TASK TO CARRY OUT –
Line by line, repeat the data below exactly, beginning at the first line and ending at the line with "yard building', 'heap')". Omit pictures.

::::

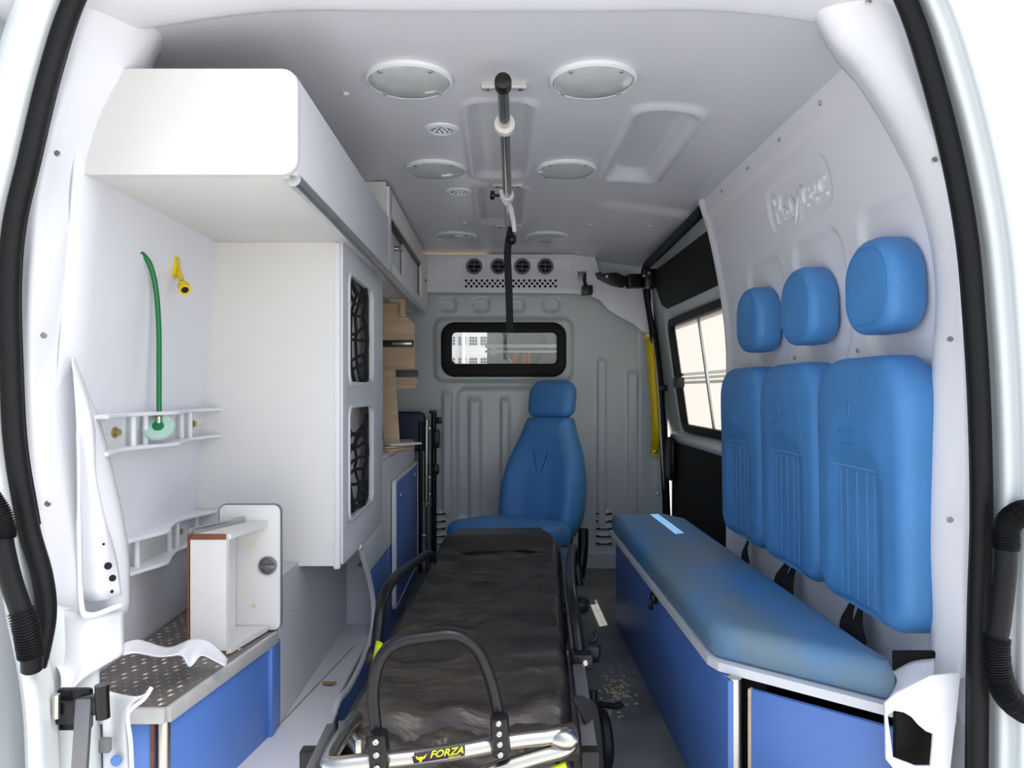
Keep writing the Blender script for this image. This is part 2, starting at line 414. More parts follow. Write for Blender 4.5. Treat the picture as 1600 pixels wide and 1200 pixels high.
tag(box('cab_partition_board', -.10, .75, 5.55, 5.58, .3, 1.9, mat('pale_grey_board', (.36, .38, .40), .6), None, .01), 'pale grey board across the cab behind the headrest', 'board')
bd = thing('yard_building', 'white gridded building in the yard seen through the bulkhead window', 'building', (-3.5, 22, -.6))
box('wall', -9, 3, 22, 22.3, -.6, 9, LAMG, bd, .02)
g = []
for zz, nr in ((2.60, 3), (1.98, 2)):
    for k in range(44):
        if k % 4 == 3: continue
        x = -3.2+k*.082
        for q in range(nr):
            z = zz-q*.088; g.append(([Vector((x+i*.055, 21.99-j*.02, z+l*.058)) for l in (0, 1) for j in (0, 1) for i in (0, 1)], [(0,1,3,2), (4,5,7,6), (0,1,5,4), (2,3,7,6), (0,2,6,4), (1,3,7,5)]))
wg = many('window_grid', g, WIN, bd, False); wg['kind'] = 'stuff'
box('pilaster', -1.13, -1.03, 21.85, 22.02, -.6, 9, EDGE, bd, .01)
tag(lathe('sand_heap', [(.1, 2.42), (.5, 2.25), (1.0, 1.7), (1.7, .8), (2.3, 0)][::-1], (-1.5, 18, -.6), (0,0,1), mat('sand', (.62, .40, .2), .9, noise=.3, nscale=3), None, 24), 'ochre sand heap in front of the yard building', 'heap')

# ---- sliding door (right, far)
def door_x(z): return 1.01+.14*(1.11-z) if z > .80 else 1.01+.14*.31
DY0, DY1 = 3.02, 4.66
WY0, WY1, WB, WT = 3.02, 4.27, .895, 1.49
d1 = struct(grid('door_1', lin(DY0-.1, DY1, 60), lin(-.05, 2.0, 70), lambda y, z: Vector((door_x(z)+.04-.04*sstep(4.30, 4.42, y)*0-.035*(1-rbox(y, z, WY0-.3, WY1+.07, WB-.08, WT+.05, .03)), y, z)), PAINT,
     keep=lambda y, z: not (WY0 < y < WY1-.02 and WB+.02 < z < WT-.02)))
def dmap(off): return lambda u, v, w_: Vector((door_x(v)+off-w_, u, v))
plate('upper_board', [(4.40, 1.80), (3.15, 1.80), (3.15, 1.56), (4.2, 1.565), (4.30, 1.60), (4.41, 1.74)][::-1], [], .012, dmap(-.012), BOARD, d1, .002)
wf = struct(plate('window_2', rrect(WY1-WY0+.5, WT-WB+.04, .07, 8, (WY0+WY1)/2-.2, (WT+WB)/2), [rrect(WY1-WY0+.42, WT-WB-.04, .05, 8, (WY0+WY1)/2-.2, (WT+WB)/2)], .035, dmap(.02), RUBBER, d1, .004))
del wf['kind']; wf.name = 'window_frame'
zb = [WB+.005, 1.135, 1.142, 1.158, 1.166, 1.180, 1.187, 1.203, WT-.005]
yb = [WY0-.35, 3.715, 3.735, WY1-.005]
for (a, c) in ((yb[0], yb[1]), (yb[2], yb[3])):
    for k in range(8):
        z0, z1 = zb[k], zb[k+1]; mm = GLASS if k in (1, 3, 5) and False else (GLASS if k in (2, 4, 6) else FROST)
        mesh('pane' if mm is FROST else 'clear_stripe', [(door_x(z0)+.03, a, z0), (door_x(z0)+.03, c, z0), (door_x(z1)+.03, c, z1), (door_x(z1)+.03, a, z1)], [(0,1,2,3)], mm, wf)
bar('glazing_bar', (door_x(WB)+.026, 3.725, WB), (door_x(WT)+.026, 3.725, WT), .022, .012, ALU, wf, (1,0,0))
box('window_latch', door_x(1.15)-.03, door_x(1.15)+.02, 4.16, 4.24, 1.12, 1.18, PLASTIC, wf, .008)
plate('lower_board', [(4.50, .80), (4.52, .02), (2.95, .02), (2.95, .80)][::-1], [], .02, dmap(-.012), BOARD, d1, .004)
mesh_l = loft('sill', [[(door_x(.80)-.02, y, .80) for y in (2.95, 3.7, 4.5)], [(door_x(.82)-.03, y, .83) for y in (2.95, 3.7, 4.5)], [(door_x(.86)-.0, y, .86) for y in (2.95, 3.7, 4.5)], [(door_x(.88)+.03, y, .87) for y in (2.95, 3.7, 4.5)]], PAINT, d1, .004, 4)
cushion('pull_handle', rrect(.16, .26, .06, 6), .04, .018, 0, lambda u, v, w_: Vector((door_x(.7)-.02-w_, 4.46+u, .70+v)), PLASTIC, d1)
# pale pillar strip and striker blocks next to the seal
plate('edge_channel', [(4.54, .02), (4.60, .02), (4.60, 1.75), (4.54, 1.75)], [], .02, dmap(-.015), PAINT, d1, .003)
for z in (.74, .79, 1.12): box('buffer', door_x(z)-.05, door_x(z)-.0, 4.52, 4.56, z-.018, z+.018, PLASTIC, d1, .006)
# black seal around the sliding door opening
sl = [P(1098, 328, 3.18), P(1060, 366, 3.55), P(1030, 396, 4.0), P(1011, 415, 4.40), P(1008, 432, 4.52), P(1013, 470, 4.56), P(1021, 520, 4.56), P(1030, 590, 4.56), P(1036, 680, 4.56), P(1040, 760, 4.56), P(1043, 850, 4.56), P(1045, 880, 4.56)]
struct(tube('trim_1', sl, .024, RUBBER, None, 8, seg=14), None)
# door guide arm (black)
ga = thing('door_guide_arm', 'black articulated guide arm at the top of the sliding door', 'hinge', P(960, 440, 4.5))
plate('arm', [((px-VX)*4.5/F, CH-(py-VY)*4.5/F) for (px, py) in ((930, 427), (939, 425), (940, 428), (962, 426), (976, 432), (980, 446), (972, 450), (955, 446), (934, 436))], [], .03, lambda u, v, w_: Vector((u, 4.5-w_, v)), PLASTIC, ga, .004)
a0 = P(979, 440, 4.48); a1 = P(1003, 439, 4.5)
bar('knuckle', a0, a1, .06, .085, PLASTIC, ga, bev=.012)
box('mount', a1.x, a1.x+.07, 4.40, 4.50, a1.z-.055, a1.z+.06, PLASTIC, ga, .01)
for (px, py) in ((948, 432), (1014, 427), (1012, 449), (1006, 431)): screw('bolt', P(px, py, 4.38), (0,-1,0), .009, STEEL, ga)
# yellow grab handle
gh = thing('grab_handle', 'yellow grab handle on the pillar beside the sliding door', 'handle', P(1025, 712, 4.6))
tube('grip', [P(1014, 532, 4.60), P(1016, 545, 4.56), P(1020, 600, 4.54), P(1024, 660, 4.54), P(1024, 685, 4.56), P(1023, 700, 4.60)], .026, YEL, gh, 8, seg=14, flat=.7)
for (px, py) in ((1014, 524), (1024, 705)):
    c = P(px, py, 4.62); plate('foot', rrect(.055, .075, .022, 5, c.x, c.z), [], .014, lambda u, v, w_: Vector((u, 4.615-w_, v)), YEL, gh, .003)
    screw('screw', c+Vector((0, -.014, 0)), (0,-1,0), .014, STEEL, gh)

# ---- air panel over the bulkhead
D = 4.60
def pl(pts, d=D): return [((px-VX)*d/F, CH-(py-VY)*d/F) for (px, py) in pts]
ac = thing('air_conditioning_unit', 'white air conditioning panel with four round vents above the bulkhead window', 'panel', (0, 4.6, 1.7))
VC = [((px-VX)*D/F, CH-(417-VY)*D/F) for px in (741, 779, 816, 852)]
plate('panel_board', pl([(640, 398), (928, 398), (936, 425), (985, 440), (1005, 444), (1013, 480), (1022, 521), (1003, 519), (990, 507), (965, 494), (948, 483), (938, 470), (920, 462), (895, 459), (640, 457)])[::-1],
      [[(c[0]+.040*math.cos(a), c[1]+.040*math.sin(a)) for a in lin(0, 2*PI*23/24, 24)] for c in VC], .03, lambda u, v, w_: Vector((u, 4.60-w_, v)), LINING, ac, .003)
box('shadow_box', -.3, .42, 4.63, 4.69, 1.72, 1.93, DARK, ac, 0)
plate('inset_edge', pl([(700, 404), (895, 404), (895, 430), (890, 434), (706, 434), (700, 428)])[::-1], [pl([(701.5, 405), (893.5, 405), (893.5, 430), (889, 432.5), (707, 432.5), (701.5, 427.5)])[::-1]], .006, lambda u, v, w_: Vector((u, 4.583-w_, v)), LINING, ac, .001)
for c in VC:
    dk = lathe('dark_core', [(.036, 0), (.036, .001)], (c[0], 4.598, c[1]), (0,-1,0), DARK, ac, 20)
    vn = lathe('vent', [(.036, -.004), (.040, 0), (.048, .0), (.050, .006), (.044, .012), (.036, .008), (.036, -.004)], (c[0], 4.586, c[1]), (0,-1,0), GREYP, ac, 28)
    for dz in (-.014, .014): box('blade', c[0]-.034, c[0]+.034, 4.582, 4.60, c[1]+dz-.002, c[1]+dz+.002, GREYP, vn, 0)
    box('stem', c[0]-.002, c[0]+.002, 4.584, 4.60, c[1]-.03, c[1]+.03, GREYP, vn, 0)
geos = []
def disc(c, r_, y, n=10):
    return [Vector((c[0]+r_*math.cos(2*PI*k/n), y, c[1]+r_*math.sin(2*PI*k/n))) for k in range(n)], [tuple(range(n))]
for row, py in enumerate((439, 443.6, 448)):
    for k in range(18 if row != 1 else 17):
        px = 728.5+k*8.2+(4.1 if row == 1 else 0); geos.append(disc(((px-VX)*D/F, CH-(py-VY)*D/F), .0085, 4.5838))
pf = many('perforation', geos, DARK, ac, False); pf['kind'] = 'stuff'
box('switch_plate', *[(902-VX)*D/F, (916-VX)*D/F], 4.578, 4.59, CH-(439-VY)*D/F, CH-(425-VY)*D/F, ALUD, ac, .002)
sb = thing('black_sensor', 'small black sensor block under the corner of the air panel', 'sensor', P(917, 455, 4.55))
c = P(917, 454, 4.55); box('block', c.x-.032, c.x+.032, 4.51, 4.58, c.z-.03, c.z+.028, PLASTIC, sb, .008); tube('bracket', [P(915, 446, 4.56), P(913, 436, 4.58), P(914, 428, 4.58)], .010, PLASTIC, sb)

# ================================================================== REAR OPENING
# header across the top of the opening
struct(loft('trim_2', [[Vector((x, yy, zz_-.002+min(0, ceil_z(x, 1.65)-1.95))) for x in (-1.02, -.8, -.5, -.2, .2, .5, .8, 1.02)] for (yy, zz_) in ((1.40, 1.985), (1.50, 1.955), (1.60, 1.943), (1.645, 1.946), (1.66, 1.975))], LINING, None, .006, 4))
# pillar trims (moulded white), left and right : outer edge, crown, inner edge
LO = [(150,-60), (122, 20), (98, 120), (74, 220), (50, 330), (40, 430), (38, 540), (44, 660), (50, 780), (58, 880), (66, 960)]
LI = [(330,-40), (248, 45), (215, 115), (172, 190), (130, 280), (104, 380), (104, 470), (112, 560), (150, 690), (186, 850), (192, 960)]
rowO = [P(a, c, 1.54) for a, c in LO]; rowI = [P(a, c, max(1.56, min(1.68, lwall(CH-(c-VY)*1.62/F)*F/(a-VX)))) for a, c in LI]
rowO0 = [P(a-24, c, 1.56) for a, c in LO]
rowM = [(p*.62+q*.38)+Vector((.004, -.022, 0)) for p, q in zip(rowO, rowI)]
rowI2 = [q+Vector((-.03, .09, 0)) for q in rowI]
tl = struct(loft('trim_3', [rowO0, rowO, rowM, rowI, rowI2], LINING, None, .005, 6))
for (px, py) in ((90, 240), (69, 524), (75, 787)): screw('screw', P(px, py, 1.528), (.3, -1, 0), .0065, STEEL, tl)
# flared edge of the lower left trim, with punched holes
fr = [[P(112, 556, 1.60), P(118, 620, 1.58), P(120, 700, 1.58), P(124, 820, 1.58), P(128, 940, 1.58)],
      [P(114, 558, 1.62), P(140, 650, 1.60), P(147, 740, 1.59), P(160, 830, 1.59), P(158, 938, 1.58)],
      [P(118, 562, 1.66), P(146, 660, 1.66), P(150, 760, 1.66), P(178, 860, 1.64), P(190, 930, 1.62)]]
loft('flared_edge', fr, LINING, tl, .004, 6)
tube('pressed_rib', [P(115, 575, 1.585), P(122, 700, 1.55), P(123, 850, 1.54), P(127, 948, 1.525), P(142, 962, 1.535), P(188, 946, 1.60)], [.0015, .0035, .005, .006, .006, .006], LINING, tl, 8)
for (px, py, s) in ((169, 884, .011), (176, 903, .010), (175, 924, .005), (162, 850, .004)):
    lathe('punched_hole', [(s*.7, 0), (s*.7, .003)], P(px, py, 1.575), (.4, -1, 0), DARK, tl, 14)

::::

TASK OUTPUT –
Keep writing the Blender script for this image. This is part 2, starting at line 414. More parts follow. Write for Blender 4.5. Treat the picture as 1600 pixels wide and 1200 pixels high.
tag(box('cab_partition_board', -.10, .75, 5.55, 5.58, .3, 1.9, mat('pale_grey_board', (.36, .38, .40), .6), None, .01), 'pale grey board across the cab behind the headrest', 'board')
bd = thing('yard_building', 'white gridded building in the yard seen through the bulkhead window', 'building', (-3.5, 22, -.6))
box('wall', -9, 3, 22, 22.3, -.6, 9, LAMG, bd, .02)
g = []
for zz, nr in ((2.60, 3), (1.98, 2)):
    for k in range(44):
        if k % 4 == 3: continue
        x = -3.2+k*.082
        for q in range(nr):
            z = zz-q*.088; g.append(([Vector((x+i*.055, 21.99-j*.02, z+l*.058)) for l in (0, 1) for j in (0, 1) for i in (0, 1)], [(0,1,3,2), (4,5,7,6), (0,1,5,4), (2,3,7,6), (0,2,6,4), (1,3,7,5)]))
wg = many('window_grid', g, WIN, bd, False); wg['kind'] = 'stuff'
box('pilaster', -1.13, -1.03, 21.85, 22.02, -.6, 9, EDGE, bd, .01)
tag(lathe('sand_heap', [(.1, 2.42), (.5, 2.25), (1.0, 1.7), (1.7, .8), (2.3, 0)][::-1], (-1.5, 18, -.6), (0,0,1), mat('sand', (.62, .40, .2), .9, noise=.3, nscale=3), None, 24), 'ochre sand heap in front of the yard building', 'heap')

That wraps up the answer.